** start Record set **

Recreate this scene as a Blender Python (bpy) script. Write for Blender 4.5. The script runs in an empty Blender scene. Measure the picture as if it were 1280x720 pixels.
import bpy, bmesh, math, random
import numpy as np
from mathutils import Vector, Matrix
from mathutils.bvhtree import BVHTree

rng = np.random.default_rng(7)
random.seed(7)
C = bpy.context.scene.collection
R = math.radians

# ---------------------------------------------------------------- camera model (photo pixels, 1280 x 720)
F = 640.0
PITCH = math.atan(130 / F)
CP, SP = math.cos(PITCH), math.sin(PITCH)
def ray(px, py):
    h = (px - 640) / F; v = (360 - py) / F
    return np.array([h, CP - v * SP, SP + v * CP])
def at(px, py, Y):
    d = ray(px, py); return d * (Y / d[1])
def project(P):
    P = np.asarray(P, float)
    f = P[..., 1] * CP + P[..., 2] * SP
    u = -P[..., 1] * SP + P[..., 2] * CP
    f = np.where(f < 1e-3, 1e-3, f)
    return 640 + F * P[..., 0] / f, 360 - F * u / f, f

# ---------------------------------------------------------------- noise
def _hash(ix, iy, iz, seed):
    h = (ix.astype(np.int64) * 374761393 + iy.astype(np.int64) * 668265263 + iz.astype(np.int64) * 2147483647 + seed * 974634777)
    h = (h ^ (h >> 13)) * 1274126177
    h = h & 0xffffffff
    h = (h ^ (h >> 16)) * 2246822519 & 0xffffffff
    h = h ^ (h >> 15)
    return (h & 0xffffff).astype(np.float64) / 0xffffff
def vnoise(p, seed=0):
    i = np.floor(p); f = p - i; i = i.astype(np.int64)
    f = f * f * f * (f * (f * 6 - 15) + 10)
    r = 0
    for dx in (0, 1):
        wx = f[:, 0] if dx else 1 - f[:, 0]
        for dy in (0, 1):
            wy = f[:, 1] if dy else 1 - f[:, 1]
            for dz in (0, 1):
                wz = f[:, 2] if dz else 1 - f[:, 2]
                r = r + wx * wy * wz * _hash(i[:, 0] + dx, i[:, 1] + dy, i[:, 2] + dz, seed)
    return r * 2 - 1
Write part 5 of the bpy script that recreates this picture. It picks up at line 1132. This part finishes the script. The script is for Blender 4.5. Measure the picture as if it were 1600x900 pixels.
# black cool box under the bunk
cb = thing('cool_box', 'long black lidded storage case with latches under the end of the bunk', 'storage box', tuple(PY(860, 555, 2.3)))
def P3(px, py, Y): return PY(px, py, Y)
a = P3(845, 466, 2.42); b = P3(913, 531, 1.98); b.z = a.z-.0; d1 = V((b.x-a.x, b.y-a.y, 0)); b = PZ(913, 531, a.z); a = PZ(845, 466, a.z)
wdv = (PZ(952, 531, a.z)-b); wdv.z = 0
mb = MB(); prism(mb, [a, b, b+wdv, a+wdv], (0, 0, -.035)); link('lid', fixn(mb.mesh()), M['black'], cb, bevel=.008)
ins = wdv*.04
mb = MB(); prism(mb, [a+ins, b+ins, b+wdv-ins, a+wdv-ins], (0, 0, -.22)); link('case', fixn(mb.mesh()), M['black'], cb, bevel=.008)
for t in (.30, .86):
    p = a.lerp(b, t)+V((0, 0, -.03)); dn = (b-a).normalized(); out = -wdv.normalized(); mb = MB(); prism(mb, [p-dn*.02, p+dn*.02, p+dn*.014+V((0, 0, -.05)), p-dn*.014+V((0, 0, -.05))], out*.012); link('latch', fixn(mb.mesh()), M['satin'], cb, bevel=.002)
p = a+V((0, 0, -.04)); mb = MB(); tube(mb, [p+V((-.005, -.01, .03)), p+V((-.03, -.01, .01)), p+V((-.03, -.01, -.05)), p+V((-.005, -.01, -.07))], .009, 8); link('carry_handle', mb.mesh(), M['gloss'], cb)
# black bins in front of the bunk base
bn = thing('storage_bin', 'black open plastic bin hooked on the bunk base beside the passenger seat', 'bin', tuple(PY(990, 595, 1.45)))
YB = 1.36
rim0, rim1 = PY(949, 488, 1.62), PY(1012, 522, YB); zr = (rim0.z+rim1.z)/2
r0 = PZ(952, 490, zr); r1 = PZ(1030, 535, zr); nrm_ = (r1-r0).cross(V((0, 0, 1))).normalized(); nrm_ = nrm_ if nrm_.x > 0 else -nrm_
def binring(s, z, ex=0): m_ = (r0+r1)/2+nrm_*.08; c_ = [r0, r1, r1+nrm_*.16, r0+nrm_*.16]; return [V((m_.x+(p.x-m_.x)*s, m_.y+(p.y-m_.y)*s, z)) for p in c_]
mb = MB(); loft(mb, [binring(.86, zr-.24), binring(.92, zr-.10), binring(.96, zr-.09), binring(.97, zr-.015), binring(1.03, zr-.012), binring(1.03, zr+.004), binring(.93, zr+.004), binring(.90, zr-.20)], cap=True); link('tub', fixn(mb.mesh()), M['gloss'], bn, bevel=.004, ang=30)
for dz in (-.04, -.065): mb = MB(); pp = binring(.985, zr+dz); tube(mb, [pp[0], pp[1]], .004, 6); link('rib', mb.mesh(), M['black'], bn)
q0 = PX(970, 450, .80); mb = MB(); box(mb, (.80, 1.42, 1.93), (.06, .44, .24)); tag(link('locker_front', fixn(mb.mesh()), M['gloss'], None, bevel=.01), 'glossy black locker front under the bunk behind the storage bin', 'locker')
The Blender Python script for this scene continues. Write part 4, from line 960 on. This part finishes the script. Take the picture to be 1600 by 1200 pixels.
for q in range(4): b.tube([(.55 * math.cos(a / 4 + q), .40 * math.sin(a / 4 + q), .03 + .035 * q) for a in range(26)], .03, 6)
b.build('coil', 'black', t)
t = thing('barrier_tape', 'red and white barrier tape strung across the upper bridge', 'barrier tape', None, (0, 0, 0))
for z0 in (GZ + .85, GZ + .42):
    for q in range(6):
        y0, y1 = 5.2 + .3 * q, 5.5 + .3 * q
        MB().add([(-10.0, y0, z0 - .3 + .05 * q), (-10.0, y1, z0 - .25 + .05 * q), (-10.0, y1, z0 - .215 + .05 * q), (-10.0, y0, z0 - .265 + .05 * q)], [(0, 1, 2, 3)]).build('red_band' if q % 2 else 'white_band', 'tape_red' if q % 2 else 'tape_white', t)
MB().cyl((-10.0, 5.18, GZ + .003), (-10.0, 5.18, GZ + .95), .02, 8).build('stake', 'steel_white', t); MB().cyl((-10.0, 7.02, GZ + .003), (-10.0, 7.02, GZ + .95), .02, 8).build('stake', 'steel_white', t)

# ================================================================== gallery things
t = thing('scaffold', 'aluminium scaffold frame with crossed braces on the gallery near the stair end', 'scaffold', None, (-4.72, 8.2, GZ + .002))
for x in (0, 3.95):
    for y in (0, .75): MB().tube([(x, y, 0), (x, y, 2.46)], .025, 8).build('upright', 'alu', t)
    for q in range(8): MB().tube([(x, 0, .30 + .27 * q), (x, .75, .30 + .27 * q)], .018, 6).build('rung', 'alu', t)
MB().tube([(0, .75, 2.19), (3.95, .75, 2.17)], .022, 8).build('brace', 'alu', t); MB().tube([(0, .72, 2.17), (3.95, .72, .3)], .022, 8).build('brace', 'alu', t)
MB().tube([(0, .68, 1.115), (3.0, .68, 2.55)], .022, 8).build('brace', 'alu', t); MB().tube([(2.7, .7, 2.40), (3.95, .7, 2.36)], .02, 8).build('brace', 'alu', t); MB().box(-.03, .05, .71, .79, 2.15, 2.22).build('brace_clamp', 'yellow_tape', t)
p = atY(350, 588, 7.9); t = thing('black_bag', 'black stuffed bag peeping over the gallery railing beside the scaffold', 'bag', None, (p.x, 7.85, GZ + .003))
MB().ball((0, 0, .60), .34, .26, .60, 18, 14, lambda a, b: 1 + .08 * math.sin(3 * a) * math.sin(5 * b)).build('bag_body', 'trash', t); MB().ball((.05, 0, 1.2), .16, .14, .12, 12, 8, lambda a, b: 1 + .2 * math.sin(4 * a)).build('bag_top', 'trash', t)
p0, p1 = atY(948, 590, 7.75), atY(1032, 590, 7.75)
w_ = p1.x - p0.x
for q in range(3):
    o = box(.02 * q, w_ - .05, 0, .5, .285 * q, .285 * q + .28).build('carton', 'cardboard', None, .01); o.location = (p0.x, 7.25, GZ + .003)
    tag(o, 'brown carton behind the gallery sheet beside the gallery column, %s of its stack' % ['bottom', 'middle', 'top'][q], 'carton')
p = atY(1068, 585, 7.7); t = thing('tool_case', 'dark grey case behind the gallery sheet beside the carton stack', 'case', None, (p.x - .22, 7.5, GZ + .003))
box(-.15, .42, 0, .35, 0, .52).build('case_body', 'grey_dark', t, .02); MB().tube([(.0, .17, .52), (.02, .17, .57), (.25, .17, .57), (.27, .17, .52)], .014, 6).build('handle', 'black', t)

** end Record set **

▶ _Work instructions_: Above are the entries; repeat their lines exactly, from the first through the one that contains "from mathutils.bvhtree import BVHTree".

▶ _Answer for this exercise_:
Recreate this scene as a Blender Python (bpy) script. Write for Blender 4.5. The script runs in an empty Blender scene. Measure the picture as if it were 1280x720 pixels.
import bpy, bmesh, math, random
import numpy as np
from mathutils import Vector, Matrix
from mathutils.bvhtree import BVHTree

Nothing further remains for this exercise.